### STORED DATA
----

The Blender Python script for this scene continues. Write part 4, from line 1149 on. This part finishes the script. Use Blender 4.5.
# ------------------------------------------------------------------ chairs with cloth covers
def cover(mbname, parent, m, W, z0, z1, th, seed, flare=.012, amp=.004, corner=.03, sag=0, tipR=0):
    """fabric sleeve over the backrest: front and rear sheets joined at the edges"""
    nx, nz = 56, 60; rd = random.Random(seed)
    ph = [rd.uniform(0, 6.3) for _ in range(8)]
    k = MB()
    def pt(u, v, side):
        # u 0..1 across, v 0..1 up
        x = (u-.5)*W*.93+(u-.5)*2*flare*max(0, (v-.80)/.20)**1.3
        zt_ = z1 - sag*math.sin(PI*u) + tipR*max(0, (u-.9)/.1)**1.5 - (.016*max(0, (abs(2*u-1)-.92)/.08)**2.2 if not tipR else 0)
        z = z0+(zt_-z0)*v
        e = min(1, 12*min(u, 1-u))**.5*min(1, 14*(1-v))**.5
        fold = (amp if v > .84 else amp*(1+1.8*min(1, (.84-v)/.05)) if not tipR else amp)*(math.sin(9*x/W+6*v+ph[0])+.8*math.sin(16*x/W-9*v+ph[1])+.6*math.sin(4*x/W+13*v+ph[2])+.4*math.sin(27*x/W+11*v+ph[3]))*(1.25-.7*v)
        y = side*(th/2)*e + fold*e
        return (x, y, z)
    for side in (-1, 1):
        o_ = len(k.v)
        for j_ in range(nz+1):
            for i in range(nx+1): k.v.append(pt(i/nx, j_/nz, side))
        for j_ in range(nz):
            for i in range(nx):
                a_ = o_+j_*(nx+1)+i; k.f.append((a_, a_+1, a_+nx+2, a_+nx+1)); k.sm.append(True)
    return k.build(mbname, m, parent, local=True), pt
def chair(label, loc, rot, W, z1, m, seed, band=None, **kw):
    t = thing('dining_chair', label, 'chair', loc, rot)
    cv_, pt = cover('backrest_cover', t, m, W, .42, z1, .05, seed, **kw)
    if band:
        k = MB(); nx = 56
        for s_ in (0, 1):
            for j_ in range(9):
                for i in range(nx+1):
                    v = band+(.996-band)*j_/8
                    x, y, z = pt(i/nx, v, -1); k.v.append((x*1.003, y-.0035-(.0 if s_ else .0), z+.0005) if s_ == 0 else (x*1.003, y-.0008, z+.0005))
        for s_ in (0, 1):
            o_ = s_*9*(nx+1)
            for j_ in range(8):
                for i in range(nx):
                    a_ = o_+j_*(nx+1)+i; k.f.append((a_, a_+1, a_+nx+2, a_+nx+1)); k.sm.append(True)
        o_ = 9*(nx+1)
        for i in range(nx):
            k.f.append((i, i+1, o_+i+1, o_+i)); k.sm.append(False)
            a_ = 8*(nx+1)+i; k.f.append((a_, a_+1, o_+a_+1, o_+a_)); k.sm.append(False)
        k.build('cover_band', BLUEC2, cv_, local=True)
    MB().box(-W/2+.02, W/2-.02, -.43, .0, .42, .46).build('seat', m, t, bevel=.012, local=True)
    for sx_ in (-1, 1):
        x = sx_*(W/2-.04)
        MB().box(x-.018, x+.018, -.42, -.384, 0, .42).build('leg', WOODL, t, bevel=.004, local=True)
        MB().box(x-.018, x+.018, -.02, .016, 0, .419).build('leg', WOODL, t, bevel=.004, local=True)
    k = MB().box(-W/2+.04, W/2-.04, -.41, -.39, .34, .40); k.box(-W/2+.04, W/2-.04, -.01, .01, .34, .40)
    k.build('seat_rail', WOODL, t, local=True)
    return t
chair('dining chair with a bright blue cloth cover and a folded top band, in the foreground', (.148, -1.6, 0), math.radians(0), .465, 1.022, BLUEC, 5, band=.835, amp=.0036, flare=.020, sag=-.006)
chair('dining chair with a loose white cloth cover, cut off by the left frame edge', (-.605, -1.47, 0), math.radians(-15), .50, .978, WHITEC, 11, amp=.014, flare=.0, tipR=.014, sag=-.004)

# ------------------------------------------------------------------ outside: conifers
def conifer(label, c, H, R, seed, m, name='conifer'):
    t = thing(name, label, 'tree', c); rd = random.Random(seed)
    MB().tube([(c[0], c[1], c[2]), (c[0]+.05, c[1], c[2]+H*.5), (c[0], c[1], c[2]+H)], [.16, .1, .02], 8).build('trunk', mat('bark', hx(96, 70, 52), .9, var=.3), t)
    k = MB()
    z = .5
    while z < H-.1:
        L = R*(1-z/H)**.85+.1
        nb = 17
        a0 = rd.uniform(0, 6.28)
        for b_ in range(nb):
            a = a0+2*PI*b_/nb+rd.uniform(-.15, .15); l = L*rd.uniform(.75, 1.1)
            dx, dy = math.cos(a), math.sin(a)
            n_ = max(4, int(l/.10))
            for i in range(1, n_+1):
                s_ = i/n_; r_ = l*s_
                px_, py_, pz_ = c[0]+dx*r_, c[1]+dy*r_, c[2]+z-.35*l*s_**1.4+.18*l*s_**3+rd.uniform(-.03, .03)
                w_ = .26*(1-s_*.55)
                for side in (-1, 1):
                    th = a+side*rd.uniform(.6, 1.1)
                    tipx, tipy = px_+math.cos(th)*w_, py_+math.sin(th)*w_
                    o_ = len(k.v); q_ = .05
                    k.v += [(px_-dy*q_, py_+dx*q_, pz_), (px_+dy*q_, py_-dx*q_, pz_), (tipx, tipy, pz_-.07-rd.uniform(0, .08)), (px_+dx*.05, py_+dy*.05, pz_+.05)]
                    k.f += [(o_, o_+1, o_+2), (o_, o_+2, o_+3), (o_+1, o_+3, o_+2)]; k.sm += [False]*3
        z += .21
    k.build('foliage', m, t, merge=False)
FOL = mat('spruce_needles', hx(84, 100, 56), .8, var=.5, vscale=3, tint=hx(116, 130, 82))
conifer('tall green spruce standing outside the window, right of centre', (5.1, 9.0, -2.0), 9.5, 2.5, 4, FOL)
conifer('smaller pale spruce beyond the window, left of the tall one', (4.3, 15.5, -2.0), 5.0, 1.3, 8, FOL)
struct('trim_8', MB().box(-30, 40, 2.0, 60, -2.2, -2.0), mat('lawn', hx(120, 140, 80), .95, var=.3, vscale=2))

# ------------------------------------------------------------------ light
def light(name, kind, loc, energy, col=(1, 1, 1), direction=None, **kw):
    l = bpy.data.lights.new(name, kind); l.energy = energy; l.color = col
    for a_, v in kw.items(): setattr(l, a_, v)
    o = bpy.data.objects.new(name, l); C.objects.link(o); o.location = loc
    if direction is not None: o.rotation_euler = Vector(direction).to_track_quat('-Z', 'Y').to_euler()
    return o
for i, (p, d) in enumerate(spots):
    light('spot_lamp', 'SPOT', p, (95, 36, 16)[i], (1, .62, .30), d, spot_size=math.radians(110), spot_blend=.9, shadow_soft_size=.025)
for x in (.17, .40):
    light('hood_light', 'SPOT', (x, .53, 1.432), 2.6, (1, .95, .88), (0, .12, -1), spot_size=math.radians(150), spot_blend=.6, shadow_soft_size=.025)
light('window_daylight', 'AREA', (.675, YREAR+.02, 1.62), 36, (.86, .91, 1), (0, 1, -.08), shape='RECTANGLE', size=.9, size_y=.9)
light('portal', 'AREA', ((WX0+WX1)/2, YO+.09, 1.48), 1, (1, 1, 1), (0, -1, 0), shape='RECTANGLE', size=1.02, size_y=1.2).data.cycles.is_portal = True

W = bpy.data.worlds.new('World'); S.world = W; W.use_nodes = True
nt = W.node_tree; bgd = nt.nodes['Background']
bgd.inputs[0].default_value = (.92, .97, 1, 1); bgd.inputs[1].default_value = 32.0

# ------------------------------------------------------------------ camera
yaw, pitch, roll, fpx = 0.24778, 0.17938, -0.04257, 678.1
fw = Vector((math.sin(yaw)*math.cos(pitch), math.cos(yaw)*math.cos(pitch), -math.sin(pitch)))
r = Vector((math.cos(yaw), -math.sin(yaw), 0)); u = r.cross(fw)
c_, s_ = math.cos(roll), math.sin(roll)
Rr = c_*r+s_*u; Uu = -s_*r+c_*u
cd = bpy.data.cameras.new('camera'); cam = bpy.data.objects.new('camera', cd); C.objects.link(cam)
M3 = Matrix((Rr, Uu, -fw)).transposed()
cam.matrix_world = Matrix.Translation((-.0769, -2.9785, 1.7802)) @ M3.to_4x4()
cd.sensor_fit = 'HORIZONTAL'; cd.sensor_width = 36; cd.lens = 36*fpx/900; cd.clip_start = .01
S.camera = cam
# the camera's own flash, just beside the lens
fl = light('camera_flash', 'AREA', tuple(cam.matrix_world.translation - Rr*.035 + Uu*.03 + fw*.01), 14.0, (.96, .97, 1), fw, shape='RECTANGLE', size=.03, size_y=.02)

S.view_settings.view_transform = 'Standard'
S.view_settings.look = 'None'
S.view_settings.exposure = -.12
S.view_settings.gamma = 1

----

### WRITTEN EXERCISE
Gather all the lines that include the word "math" and copy them out.

### FULL SOLUTION
        zt_ = z1 - sag*math.sin(PI*u) + tipR*max(0, (u-.9)/.1)**1.5 - (.016*max(0, (abs(2*u-1)-.92)/.08)**2.2 if not tipR else 0)
        fold = (amp if v > .84 else amp*(1+1.8*min(1, (.84-v)/.05)) if not tipR else amp)*(math.sin(9*x/W+6*v+ph[0])+.8*math.sin(16*x/W-9*v+ph[1])+.6*math.sin(4*x/W+13*v+ph[2])+.4*math.sin(27*x/W+11*v+ph[3]))*(1.25-.7*v)
chair('dining chair with a bright blue cloth cover and a folded top band, in the foreground', (.148, -1.6, 0), math.radians(0), .465, 1.022, BLUEC, 5, band=.835, amp=.0036, flare=.020, sag=-.006)
chair('dining chair with a loose white cloth cover, cut off by the left frame edge', (-.605, -1.47, 0), math.radians(-15), .50, .978, WHITEC, 11, amp=.014, flare=.0, tipR=.014, sag=-.004)
            dx, dy = math.cos(a), math.sin(a)
                    tipx, tipy = px_+math.cos(th)*w_, py_+math.sin(th)*w_
    light('spot_lamp', 'SPOT', p, (95, 36, 16)[i], (1, .62, .30), d, spot_size=math.radians(110), spot_blend=.9, shadow_soft_size=.025)
    light('hood_light', 'SPOT', (x, .53, 1.432), 2.6, (1, .95, .88), (0, .12, -1), spot_size=math.radians(150), spot_blend=.6, shadow_soft_size=.025)
fw = Vector((math.sin(yaw)*math.cos(pitch), math.cos(yaw)*math.cos(pitch), -math.sin(pitch)))
r = Vector((math.cos(yaw), -math.sin(yaw), 0)); u = r.cross(fw)
c_, s_ = math.cos(roll), math.sin(roll)